News Corp. Phone Hacker Mulcaire Required to Name Names by Today in U.K.

Glenn Mulcaire, the British private detective who hacked celebrities’ voice mails for the News of the World tabloid, was required to reveal by today for the first time the names of the News Corp. (NWSA) employees who directed him.

Mulcaire lost a Court of Appeal ruling last month to avoid saying who asked him to intercept phone messages left for six public figures, and who received the transcripts. While 14 arrests have been made this year, the only person known to have worked with Mulcaire is Clive Goodman, the paper’s former royal reporter who was jailed for hacking in 2007.

“It will be very interesting to see if anybody is named by Mulcaire who hasn’t yet been arrested,” said John Kelly, the lawyer at Schillings in London whose lawsuit on behalf of comedian Stephen Coogan led to a High Court order against Mulcaire. “If this is the case, we would of course pass that information to the police.”

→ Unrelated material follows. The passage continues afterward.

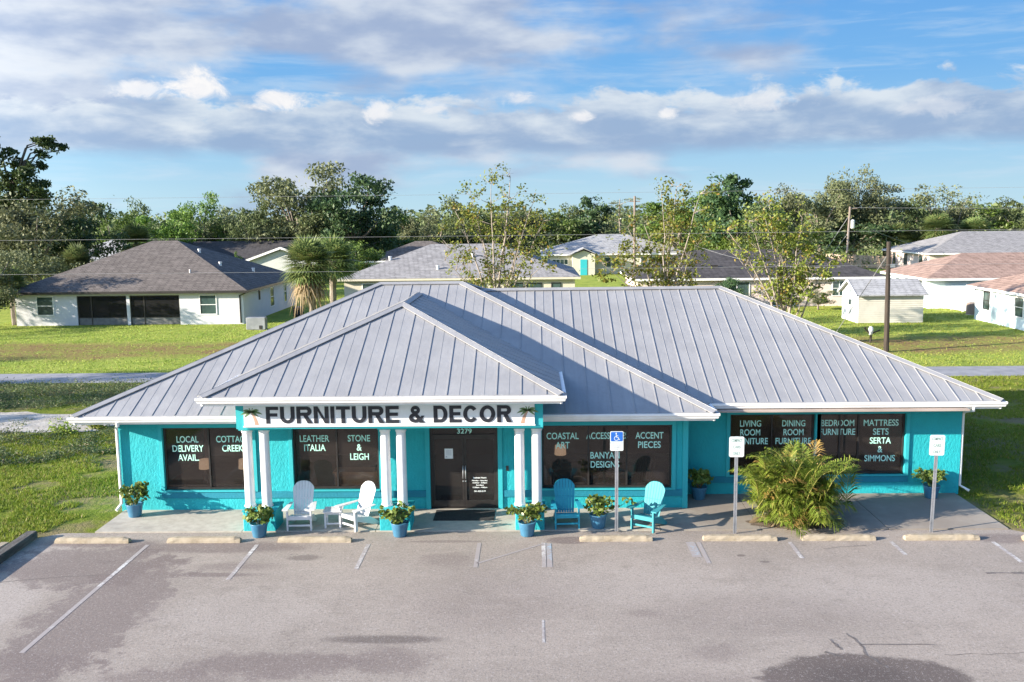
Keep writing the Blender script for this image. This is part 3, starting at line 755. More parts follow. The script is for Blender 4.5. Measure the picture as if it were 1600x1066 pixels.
# eaves: soffit, fascia, gutter
def eave(name_f, path, z, inward):
    """fascia, stepped gutter and soffit along an eave polyline (counter-clockwise seen from above)"""
    fa = MB(); gu = MB()
    for (p, q) in zip(path[:-1], path[1:]):
        d = Vector((q[0] - p[0], q[1] - p[1], 0)).normalized(); n = Vector((d.y, -d.x, 0))    # n points outward
        P = Vector((p[0], p[1], 0)); Q = Vector((q[0], q[1], 0))
        fa.bar(P - n * .05 + Vector((0, 0, z - .135)), Q - n * .05 + Vector((0, 0, z - .135)), .03, .19)
        prof = [(-.034, -.025), (-.034, -.155), (.035, -.155), (.052, -.10), (.075, -.075), (.075, -.018), (.058, -.018), (.058, -.025)]
        pa = [P + n * (a + .02) + Vector((0, 0, z + b)) - d * (a + .02) for a, b in prof]; qa = [Q + n * (a + .02) + Vector((0, 0, z + b)) + d * (a + .02) for a, b in prof]
        m = len(prof); gu.add(pa + qa, [tuple(range(m)), tuple(range(2 * m - 1, m - 1, -1))] + [(i, i + m, (i + 1) % m + m, (i + 1) % m) for i in range(m)])
    fa.build('fascia', MT['white'], store); gu.build('gutter', MT['white'], store)


eave('main', [(XL, YB), (XL, Y0), (XR, Y0), (XR, Y02 - .1)], ZE, .7); eave('right', [(XR + .1, Y02), (XR2, Y02), (XR2, YB2)], ZE, .7)
eave('portico', [(PXL, yv - .1), (PXL, PY0), (PXR, PY0), (PXR, yv - .1)], PZE, .6)
so = MB(); so.box(XL + .065, XR - .065, Y0 + .065, YF + .05, 2.615, 2.635); so.box(XL + .065, -11.4, YF + .05, YB - .1, 2.615, 2.635); so.box(4.16, XR - .065, YF + .05, Y02 + .06, 2.615, 2.635)
so.box(4.16, XR2 - .065, Y02 + .066, YR + .05, 2.612, 2.632); so.box(12.0, XR2 - .065, YR + .05, YB2 - .1, 2.612, 2.632)
so.box(PXL + .065, PXR - .065, PY0 + .065, 24.7, 3.42, 3.44)
so.build('soffit', MT['teal_trim'], store)
# portico beam, columns, pedestals
bm_ = MB(); bm_.box(-7.55, .22, 22.86, 23.06, 2.72, 3.42); bm_.box(-7.55, -7.35, 23.06, 24.9, 2.72, 3.42); bm_.box(.02, .22, 23.06, 24.9, 2.72, 3.42); bm_.box(-7.35, .02, 23.06, YF, 2.74, 2.76)
bm_.build('portico_beam', MT['teal_trim'], store)
MB().box(-7.36, .03, 22.815, 22.86, 2.775, 2.805).build('beam_moulding', MT['white'], store)
for x0, cols in ((-7.50, (-7.41, -6.97)), (-3.98, (-3.84, -3.43)), (-.50, (-.385, .055))):
    x1 = x0 + (.83 if x0 < -5 else .79 if x0 < -2 else .74); ya, yb = 22.87, 23.62
    pd = MB(); pd.cbox(x0, x1, ya, yb, -.05, .54, .012); pd.box(x0 - .02, x1 + .02, ya - .02, yb + .02, .54, .585)
    pd.build('pedestal', MT['teal'], store)
    MB().box(min(cols) - .17, max(cols) + .17, 23.09, 23.43, 2.63, 2.72).build('column_capital', MT['teal_trim'], store)
    for cx in cols:
        MB().lathe([(.150, .585), (.150, .615), (.132, .635), (.128, .70), (.122, 2.50), (.122, 2.54), (.14, 2.56), (.14, 2.63)], 20, (cx, 23.25, 0)).build('column', MT['white'], store, False)
# downspouts, tap and roof penetrations
MB().tube([(-11.05, 23.86, 2.70), (-11.05, 23.86, 2.60), (-11.42, 24.55, 2.42), (-11.42, 24.585, 2.32), (-11.42, 24.585, .25), (-11.50, 24.40, .10)], .042, 8).build('downspout', MT['white'], store)
MB().tube([(12.0, 25.12, 2.70), (12.0, 25.14, 2.58), (12.09, 25.8, 2.42), (12.1, 25.93, 2.32), (12.1, 25.93, .25), (12.32, 25.80, .12)], .040, 8).build('downspout', MT['white'], store)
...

News Corp. was forced this year to abandon a long-standing claim that hacking had been limited to one “rogue” reporter, after police evidence made public in dozens of celebrities’ lawsuits showed the practice was more widespread. London police opened a new probe in January, leading to the recent arrests and News Corp.’s decision to close News of the World and scrap a planned bid for British Sky Broadcasting Group Plc. (BSY)

Deadline

The High Court ordered Mulcaire to provide the list of names to Kelly by today, Kelly said. The list could be filed with the court as late as Aug. 30, he said.

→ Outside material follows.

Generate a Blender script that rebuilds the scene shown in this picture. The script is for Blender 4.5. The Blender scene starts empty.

The Press Association reported today that Mulcaire’s solicitor sent a letter to Coogan’s lawyers revealing the names of News of the World staff who directed the private investigator to hack phones. Sarah Webb, the solicitor, said she couldn’t publically disclose the names of the employees, according to the Press Association. Webb earlier declined to comment to Bloomberg News.

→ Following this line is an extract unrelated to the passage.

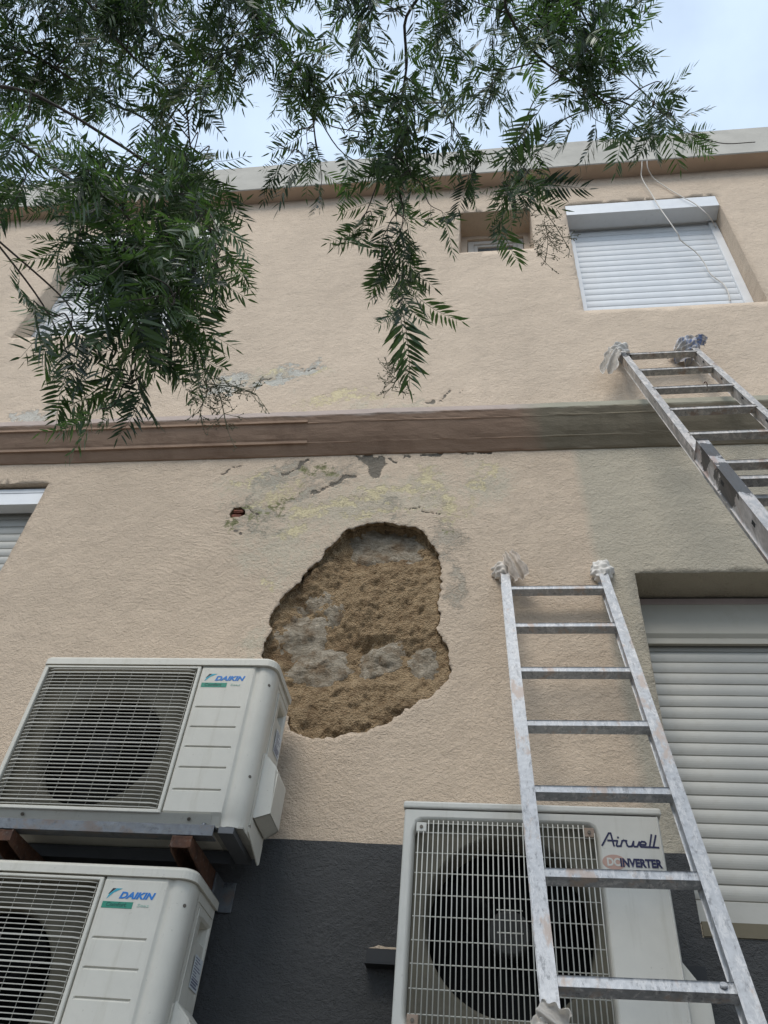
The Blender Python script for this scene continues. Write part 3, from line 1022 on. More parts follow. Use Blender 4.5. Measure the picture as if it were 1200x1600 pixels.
def shutter(op, y_sh, y_box, box_h, pitch, rail, mat, boxmat, end_h, label, deep_box=None, bulge=0.006, zbot=None, box_front=None):
    x0, x1, z0, z1 = op
    R = empty('roller_shutter', (x0, y_sh, z0))
    R.parent = HOUSE
    R['label'] = label
    L = lambda v: v
    w = x1 - x0 - 2 * rail
    zb = zbot if zbot is not None else z0 + 0.01
    ztop = z1 - box_h + 0.06
    me = slat_mesh(w, pitch, bulge, 0.012)
    me.materials.append(mat)
    z = zb + end_h
    i = 0
    while z < ztop:
        o = obj('slat', me, None, R)
        o.location = (rail, 0.0 + random.uniform(-.0006, .0006), z - z0)
        z += pitch
        i += 1
    bm = nbm()
    box(bm, rail, rail + w, -0.004, 0.012, zb - z0, zb - z0 + end_h - 0.002, 0.002, 1)
    obj('end_bar', bm, mat, R)
    for a in (0.001, x1 - x0 - rail):
        bm = nbm()
        box(bm, a, a + rail - 0.001, -0.022, 0.02, 0.002, z1 - z0 - box_h + 0.03, 0.002, 1)
        obj('guide_rail', bm, boxmat, R)
    # box: vertical front, flat underside, dark slot behind it
    bm = nbm()
    yf = y_box - y_sh
    ch = 0.0 if box_front is None else box_front
    prof = [(yf, 1.0 * (z1 - z0) - 0.012), (yf, z1 - z0 - box_h + ch), (yf + ch * 0.6, z1 - z0 - box_h), (-0.035, z1 - z0 - box_h), (-0.035, z1 - z0 - box_h + 0.03), (0.03, z1 - z0 - box_h + 0.03), (0.03, z1 - z0 - 0.012)]
    prism(bm, prof, 'x', 0.002, x1 - x0 - 0.002)
    o = obj('shutter_box', bm, boxmat, R)
    bm = nbm()
    box(bm, 0.003, x1 - x0 - 0.003, yf + 0.006, 0.03, z1 - z0 - 0.0115, z1 - z0 - 0.003)
    obj('recess_shadow', bm, M['gap'], R)  # near-black strip painting in the recess shadow above the box
    if deep_box:
        bm = nbm()
        box(bm, 0.003, x1 - x0 - 0.003, yf - 0.003, yf + 0.02, z1 - z0 - 0.045, z1 - z0 - 0.014, 0.001, 1)
        obj('box_rim', bm, deep_box, R)
    # darkness behind the slats
    bm = nbm()
    box(bm, 0.0, x1 - x0, 0.035, 0.05, 0.0, z1 - z0)
    obj('backing', bm, M['gap'], R)
    return R


shutter(TR_OPEN, 0.15, 0.0, 0.165, 0.076, 0.055, M['shutter_white'], M['box_white'], 0.05, 'closed white roller shutter crossed by the hanging cable', bulge=0.008)
shutter(TL_OPEN, 0.15, 0.0, 0.165, 0.076, 0.055, M['shutter_white'], M['box_white'], 0.05, 'closed white roller shutter behind the hanging leaves', bulge=0.008)
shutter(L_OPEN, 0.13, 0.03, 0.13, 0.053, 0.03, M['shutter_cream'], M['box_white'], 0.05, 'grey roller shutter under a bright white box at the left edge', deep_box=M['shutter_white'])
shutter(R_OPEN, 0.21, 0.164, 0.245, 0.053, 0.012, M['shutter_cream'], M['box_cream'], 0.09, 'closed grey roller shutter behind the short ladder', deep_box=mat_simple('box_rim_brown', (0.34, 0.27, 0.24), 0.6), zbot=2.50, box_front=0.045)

WIN = empty('window', (S_OPEN[0], 0.2, S_OPEN[2]))
WIN.parent = HOUSE
WIN['label'] = 'small window deep in its reveal'
ww, wh = S_OPEN[1] - S_OPEN[0], S_OPEN[3] - S_OPEN[2]
def frame(bm, x0, x1, z0, z1, t, y0, y1, bev=.003):
    box(bm, x0, x0 + t, y0, y1, z0, z1, bev, 1)
    box(bm, x1 - t, x1, y0, y1, z0, z1, bev, 1)
    box(bm, x0 + t, x1 - t, y0 + .001, y1 - .001, z1 - t, z1, bev, 1)
    box(bm, x0 + t, x1 - t, y0 + .001, y1 - .001, z0, z0 + t, bev, 1)
bm = nbm()
frame(bm, 0.0, ww, 0, wh, 0.05, -0.004, 0.03, 0)
obj('reveal_trim', bm, M['stucco_up'], WIN)
bm = nbm()
frame(bm, 0.054, ww - 0.054, 0.02, wh - 0.056, 0.045, 0.012, 0.06)
M['old_frame'] = mat_simple('old_window_paint', (0.56, 0.52, 0.46), 0.6, vary=0.06, dirt=((0.35, 0.31, 0.26), 0.5))
obj('frame', bm, M['old_frame'], WIN)
bm = nbm()
frame(bm, 0.10, ww - 0.10, 0.06, wh - 0.102, 0.03, 0.022, 0.05)
obj('sash', bm, M['old_frame'], WIN)
bm = nbm()
box(bm, 0.12, ww - 0.12, 0.038, 0.044, 0.08, wh - 0.12)
obj('pane', bm, M['glass'], WIN)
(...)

The Court of Appeal backed the High Court ruling that having the identities of journalists who instructed Mulcaire could assist Coogan in proving there was a conspiracy at News of the World and that hacking took place on an “industrial scale.”

Mulcaire argued unsuccessfully that the identities weren’t relevant since he has already admitted the privacy breaches.

Guilty Plea

The order applies to the celebrities whose phones Mulcaire tapped when he pleaded guilty to hacking in November 2006, including model Elle Macpherson, according to the ruling. Mulcaire also pleaded guilty to conspiring to hack the phones of three members of the royal household.

Those arrested this year include former News of the World editors Rebekah Brooks and Andy Coulson, former managing editor Stuart Kuttner, former assistant editor Greg Miskiw, former news editor Ian Edmondson, former features writer Dan Evans and former chief reporter Neville Thurlbeck.

In January 2007, when Mulcaire was sentenced to six months in jail, his lawyer told the court that the voice mails for people other than the royal family hadn’t been intercepted for Goodman, the royal reporter, “but for others in the same organization,” according to court records in the case.

Mulcaire sued News Corp.’s U.K. newspaper unit earlier this month. He claims a breach of contract because the company stopped paying his legal bills, according to a person familiar with the case who wasn’t authorized to speak about it publicly.

‘Legitimate’ Work

Mulcaire, who started working for News of the World as early as September 2001, didn’t have a desk at the newspaper’s office and worked under an exclusivity agreement, according to the judgment. He was hired to do “legitimate” work, the paper said.

News International, based in London, has apologized to hacking victims and agreed to pay about 100,000 pounds ($163,490) to settle actress Sienna Miller’s claims and another 20,000 pounds to sports commentator Andrew Gray. The company faces a “test” trial in January, when a court will decide how much the company should pay in damages to five other victims, including actor Jude Law.

Coogan said he was notified by his mobile phone company in 2005 that someone had called the company pretending to be him and seeking personal details. He later received calls from people claiming they had dialed the wrong number and had voice messages deleted before he listened to them, he said.